Embora as suas motivações possam ser diversas, há dois objetivos centrais que a generalidade dos CEO persegue com o seu ativismo: influenciar os stakeholders em matéria de consciência cívica, – seja na defesa dos direitos das pessoas, seja no ataque ao casamento gay -, ou reforçar o poder económico das suas organizações através da pressão pública sobre os legisladores ou decisores políticos.

Onde outrora reinava o silêncio, o lobby de bastidores e a comunicação interna, prevalece agora a posição pública, o tweet, o artigo assinado, a participação em eventos corporativos com divulgação mediática.

Avaliar os resultados

Mas quais são os resultados práticos deste maior ativismo dos CEO? Dado que o fenómeno é recente, ainda não há grandes evidências empíricas sobre a sua influência na opinião pública e, acima de tudo, no desempenho das empresas.

À vista desarmada, tem sido possível detetar reações positivas e negativas às posições públicas de vários CEO. No entanto, a acreditar numa pesquisa realizada pela Weber Shandwick, 40% dos entrevistados disseram que estariam mais abertos a comprar bens de uma empresa se concordassem com as posições do CEO, enquanto 45% disseram que seriam menos propensos a fazer essa aquisição se discordassem da opinião do CEO.

Um estudo sobre esta temática realizado em 2016 pelo Global Strategy Group conclui que as reações às posições públicas dos CEO variam muito consoante a filiação partidária dos destinatários e também em relação ao tema dessas mesmas intervenções: questões económicas como salário mínimo ou licença parental são muito mais consensuais do que questões sociais como o aborto, o controle de armas ou a imigração.

Uma coisa parece certa: o ativismo dos CEO terá vindo para ficar, com a capacidade de cada um para ter impacto e fazer a diferença a ser determinante na construção da sua reputação e no próprio desempenho da empresa.

Daí que os CEO necessitem de uma preparação específica, de um guia de conduta, para se moverem nesta nova realidade.

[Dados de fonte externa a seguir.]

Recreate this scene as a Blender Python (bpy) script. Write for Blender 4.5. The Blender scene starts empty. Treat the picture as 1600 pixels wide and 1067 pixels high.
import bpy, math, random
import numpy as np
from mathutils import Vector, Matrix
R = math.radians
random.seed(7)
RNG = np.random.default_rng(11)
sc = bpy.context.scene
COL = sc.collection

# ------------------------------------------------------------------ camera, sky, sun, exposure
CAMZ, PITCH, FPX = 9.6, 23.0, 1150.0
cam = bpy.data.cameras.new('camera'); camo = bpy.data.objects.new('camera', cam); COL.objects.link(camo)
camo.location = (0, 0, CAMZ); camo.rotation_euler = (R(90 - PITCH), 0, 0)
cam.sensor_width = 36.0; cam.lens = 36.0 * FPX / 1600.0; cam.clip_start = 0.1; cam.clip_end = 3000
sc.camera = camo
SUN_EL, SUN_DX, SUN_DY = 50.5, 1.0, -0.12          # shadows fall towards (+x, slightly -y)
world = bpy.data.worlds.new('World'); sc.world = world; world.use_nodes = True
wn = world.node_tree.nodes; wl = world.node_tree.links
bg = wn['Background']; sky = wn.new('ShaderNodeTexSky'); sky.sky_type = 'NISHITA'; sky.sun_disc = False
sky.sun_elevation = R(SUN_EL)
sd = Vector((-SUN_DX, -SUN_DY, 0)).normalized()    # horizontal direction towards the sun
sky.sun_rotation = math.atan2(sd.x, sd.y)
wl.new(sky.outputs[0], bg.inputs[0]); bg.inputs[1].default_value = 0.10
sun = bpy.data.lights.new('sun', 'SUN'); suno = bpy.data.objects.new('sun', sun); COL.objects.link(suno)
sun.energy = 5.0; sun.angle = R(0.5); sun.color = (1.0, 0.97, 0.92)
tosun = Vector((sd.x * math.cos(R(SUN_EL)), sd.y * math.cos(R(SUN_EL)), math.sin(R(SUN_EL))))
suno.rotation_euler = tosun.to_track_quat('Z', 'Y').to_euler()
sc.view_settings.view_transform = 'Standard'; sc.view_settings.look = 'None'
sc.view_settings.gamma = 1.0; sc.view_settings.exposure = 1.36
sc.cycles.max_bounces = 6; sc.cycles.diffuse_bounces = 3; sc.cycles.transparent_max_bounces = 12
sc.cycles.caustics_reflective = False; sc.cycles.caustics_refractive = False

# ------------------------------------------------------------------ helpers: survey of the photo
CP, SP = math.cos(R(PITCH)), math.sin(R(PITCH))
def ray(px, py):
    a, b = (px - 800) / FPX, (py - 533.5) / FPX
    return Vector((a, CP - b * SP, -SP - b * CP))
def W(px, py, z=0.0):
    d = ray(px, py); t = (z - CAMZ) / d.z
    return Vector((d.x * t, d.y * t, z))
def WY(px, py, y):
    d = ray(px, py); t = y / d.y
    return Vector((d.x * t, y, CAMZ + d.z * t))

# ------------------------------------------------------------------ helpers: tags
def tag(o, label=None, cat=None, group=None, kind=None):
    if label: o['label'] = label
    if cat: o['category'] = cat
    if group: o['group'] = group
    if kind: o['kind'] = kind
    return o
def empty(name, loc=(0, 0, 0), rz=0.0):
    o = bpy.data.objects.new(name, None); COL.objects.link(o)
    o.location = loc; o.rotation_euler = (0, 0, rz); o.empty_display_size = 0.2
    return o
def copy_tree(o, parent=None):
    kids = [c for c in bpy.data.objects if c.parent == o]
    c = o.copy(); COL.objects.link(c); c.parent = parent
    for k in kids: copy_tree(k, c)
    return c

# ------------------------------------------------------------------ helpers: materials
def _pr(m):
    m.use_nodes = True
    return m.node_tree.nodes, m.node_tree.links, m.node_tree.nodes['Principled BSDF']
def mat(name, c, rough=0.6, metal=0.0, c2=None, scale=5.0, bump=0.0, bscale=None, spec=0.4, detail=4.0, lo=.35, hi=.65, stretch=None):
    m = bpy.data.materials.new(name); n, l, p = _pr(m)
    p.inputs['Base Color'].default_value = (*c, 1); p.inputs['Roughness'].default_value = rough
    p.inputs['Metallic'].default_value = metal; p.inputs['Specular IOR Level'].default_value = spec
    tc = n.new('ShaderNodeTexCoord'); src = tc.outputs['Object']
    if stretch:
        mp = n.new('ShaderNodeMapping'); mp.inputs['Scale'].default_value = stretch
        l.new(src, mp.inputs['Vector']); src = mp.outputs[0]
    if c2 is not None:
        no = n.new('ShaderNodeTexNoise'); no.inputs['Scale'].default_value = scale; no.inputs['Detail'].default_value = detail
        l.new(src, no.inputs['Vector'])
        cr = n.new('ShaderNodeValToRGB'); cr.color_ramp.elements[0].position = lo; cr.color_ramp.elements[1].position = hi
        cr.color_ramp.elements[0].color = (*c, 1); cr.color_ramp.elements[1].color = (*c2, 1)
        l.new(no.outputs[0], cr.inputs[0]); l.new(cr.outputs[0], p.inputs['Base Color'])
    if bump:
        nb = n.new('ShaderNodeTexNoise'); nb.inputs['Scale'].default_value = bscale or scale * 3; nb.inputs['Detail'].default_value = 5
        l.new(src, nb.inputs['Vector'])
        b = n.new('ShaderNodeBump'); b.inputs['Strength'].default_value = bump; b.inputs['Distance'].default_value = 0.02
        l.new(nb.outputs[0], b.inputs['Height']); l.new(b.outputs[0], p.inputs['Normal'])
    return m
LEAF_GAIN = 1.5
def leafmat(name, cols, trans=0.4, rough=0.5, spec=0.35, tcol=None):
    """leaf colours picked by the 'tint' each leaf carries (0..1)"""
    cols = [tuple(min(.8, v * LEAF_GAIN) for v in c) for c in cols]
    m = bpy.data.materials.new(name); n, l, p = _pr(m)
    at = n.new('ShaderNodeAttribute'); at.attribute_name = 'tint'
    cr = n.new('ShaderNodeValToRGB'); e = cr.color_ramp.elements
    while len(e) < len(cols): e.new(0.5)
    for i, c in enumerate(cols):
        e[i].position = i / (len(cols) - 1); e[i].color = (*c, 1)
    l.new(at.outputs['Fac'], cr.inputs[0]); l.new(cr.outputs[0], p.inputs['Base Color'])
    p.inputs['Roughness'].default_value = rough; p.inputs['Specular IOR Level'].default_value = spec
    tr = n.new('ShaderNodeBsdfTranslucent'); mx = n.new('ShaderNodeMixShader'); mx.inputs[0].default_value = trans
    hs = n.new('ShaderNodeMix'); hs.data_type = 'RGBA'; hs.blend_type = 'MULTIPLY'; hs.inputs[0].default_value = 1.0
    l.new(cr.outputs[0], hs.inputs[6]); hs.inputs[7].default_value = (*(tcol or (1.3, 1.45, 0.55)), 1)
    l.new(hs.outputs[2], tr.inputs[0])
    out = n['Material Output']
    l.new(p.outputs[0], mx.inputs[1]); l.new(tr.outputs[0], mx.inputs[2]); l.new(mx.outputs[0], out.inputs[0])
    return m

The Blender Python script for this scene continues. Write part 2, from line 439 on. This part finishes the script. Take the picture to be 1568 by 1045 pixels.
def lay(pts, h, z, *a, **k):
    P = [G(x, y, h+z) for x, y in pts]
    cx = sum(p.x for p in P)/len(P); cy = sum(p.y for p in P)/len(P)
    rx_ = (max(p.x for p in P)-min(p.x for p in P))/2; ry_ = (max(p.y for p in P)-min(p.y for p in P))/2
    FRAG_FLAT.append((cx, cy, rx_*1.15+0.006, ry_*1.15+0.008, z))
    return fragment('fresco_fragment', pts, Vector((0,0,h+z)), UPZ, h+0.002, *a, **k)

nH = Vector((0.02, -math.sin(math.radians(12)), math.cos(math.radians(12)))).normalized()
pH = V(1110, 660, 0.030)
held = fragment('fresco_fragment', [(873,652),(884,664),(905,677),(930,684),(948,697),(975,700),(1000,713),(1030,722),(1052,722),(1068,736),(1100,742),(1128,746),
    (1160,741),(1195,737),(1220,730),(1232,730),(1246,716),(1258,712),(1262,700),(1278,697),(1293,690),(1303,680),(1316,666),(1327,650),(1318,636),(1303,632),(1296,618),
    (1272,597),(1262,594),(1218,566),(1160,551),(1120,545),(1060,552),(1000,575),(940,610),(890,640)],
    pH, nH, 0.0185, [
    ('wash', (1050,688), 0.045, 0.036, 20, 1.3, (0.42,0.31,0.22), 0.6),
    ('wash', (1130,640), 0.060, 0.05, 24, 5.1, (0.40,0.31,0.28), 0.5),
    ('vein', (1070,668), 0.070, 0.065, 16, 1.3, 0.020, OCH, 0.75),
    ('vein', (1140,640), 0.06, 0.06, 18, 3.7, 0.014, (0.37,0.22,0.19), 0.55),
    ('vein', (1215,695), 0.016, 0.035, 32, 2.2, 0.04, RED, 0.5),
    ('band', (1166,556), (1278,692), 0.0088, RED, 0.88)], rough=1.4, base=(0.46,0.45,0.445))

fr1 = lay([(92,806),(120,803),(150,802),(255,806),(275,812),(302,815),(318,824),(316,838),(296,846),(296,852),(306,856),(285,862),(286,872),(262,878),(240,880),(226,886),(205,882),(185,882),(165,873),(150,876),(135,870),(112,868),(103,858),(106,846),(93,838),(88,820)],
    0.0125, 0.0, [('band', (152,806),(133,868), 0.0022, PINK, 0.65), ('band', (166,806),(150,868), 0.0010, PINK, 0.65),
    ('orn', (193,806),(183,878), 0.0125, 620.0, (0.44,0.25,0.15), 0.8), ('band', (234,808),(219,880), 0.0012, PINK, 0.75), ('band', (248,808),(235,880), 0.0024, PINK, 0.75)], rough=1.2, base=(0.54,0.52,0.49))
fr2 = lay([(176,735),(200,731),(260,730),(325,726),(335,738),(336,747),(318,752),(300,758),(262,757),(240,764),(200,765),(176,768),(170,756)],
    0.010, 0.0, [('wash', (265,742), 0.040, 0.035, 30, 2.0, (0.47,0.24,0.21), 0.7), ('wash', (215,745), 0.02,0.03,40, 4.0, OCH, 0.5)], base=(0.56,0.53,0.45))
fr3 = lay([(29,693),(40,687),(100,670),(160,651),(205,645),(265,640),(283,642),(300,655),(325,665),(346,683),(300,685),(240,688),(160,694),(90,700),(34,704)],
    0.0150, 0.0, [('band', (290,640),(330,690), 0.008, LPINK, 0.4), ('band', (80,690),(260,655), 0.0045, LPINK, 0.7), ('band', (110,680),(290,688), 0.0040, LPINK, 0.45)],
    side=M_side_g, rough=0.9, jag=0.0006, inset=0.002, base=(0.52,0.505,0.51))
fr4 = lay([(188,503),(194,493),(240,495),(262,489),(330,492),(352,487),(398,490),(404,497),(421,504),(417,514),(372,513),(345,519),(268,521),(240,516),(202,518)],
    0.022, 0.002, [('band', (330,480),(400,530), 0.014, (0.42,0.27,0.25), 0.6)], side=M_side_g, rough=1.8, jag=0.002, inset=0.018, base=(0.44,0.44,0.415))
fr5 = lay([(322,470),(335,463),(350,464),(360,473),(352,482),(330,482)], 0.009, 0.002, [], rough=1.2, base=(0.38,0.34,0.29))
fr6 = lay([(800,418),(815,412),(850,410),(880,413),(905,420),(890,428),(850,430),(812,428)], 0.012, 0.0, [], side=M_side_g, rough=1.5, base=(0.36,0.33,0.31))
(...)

A seleção dos temas, a escolha do melhor momento para a sua abordagem pública, o alinhamento com os stakeholders internos, a resposta às reações provocadas e a avaliação dos resultados alcançados são algumas das questões que se colocam a quem estiver disposto a sair da zona de conforto que o tradicional silêncio e a aversão à exposição mediática proporcionavam.